ÖNE ÇIKAN HABERLER |
Çocuklarımızı hep daha başarılı olsun, daha yüksek puanlar alsın, daha iyi okullarda okusun daha iyi bir meslek sahibi olsun diye yarış atı gibi yetiştirdik. Sonra da diyoruz ki niye mutsuz insanlar topluluğu olduk? Çıkın bakın etrafınızdaki, sokakta ve işyerinizde insanların gözlerine kaç tanesi gülüyor?
Hatta önce kendinize bir bakın aynada, düşünün hayatta olmak istediğiniz yerde misiniz? Yoksa size biçilen role uygun yer de mi? Mutlu musunuz yaptığınız işten? Yaşadığınız hayattan?
Çocuklarımız için en önce istediğimiz şey mutlu olsun, iyi bir insan olsun, yardımsever olsun saygılı ve sevgili olsun deseydik böyle bir toplum mu olurduk? İlla ki şu mesleği yapacaksın, şu hayatı yaşayacaksın demek yerine hangi işte mutlu olacaksan, başarılı olacağına inanıyorsan, yetenekli olduğuna inanıyorsan o işi yap deseydik her şey daha farklı olmaz mıydı?

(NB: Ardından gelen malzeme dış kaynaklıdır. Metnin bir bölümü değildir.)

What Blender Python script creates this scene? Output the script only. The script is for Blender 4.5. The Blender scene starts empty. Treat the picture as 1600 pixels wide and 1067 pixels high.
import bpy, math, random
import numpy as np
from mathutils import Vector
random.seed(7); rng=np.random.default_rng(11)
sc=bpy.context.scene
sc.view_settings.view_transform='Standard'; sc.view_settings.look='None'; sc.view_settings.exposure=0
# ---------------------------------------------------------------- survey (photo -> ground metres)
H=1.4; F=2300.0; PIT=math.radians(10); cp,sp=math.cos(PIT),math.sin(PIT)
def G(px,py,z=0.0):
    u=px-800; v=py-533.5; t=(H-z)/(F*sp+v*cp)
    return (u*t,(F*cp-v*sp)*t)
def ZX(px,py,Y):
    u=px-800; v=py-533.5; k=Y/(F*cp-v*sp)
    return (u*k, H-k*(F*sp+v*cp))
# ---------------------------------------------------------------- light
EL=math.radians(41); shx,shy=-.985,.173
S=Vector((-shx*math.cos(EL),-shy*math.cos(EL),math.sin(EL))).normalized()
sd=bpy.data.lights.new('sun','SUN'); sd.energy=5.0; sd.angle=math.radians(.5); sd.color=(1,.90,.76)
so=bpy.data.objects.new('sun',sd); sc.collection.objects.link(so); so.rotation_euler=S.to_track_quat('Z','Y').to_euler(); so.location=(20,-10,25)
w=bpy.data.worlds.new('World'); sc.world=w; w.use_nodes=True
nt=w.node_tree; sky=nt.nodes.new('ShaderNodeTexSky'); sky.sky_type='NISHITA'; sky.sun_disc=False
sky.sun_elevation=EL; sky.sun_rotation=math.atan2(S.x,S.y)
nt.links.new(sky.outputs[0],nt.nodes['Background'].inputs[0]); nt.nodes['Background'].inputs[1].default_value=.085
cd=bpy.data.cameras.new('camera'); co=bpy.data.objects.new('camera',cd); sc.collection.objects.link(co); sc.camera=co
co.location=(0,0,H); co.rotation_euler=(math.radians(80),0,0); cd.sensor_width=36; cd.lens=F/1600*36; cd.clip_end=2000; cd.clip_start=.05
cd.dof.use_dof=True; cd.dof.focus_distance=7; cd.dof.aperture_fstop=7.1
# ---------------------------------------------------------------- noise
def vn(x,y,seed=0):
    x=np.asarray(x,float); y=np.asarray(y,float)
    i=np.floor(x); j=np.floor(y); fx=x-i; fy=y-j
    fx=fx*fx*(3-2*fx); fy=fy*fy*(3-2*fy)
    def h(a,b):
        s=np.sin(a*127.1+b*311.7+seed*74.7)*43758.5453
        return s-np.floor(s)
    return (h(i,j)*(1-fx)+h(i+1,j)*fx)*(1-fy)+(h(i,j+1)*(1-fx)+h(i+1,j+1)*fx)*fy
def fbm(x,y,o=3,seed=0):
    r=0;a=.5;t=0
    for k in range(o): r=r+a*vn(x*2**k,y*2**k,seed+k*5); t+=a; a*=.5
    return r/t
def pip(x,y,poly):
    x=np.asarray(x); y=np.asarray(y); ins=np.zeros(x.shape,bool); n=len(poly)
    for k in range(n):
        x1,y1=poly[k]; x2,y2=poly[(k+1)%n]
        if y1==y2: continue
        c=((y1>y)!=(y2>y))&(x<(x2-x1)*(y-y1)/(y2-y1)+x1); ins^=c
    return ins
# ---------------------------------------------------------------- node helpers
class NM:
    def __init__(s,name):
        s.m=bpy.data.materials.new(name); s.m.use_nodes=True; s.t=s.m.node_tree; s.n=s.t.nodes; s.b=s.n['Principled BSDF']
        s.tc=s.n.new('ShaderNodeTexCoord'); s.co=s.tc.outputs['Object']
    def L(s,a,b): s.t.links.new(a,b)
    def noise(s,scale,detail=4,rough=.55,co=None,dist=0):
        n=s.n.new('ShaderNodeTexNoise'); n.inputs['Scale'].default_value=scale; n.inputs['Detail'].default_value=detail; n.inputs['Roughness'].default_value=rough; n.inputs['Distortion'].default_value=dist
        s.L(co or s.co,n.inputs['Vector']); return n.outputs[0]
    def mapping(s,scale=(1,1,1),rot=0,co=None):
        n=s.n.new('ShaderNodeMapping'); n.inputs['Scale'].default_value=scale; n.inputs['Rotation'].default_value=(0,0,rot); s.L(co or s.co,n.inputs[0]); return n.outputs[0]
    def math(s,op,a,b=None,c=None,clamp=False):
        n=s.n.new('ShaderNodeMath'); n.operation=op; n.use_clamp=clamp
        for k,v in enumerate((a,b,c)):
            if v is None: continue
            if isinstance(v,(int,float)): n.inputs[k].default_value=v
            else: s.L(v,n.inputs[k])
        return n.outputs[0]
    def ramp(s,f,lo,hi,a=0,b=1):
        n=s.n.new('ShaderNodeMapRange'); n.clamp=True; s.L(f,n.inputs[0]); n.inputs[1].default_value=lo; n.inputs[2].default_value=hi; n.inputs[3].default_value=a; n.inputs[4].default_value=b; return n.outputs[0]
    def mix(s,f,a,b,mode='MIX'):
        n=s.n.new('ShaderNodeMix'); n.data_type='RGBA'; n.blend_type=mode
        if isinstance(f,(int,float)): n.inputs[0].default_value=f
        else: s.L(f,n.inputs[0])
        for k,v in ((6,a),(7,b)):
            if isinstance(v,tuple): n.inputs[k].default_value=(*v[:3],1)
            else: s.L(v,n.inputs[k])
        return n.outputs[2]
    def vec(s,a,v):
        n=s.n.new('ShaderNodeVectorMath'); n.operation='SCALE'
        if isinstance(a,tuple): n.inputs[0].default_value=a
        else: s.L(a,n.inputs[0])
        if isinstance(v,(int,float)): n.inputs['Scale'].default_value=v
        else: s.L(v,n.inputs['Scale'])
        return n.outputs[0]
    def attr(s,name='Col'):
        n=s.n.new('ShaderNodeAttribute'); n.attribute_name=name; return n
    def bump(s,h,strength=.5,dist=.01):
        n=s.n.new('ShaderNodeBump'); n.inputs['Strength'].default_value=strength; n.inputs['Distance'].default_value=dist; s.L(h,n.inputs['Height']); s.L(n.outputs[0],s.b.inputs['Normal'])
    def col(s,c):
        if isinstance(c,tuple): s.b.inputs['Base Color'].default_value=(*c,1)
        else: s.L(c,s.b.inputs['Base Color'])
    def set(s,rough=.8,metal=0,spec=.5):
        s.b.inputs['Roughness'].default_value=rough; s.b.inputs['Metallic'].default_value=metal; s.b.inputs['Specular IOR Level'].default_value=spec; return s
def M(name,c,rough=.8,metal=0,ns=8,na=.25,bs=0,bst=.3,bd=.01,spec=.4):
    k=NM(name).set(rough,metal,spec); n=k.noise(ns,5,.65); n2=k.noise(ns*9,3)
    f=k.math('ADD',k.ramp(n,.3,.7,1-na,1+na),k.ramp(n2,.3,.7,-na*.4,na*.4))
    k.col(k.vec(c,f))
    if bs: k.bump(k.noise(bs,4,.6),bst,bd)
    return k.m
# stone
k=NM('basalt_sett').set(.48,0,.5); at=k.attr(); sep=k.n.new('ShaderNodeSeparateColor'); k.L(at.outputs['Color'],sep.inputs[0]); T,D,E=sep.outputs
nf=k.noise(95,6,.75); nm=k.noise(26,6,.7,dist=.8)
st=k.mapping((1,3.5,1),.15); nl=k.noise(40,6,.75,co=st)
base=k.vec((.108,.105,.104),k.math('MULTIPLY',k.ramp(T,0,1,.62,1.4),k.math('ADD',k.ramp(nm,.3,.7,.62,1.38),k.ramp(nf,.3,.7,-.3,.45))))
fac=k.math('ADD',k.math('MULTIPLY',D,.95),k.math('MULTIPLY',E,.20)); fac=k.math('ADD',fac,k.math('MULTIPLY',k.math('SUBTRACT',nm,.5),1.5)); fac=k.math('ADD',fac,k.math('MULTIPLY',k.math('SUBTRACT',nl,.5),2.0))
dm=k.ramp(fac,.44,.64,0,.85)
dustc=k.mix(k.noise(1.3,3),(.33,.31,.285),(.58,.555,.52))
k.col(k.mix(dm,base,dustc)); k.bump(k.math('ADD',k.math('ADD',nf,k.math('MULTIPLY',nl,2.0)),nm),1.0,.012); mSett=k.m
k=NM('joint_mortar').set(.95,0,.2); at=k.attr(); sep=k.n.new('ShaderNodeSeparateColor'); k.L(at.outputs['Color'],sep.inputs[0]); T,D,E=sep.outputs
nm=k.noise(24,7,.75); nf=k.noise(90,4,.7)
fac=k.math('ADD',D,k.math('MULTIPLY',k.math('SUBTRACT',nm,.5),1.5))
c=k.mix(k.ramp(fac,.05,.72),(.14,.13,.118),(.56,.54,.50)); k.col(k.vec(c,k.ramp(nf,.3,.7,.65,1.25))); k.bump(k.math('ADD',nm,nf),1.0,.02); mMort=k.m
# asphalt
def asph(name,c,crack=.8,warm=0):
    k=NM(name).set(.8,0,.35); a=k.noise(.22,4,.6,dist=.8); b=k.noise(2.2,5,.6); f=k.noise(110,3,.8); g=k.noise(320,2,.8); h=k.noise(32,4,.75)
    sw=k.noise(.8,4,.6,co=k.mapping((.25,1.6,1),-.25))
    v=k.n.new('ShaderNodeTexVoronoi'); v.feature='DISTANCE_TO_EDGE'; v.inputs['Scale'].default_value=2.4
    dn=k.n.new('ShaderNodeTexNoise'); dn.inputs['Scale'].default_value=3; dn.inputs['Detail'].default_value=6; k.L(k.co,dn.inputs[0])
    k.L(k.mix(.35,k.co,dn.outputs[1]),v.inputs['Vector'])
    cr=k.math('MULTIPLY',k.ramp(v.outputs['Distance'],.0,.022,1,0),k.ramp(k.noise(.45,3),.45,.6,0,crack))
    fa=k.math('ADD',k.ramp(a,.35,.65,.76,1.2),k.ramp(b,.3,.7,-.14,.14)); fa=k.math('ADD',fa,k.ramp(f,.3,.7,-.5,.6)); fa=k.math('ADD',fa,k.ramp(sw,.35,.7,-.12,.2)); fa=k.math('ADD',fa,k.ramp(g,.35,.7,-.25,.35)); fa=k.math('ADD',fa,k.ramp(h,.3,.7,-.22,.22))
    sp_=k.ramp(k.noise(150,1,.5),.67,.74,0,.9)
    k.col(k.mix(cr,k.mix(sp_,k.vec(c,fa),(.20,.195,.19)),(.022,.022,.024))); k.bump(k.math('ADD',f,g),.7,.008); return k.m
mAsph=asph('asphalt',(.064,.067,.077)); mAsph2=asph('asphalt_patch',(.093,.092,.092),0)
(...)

Hadi bir silkelenelim ve kendimize gelelim. Biz böyle yetiştik ama çocuklarımız, yeğenlerimiz, torunlarımız böyle olmasın diyelim. Çocuklarımız birer tomurcuk, filizlensinler boy boy, hepsi gül olmasın lale olsun, sümbül olsun, başıboş değil ama özgür olsun.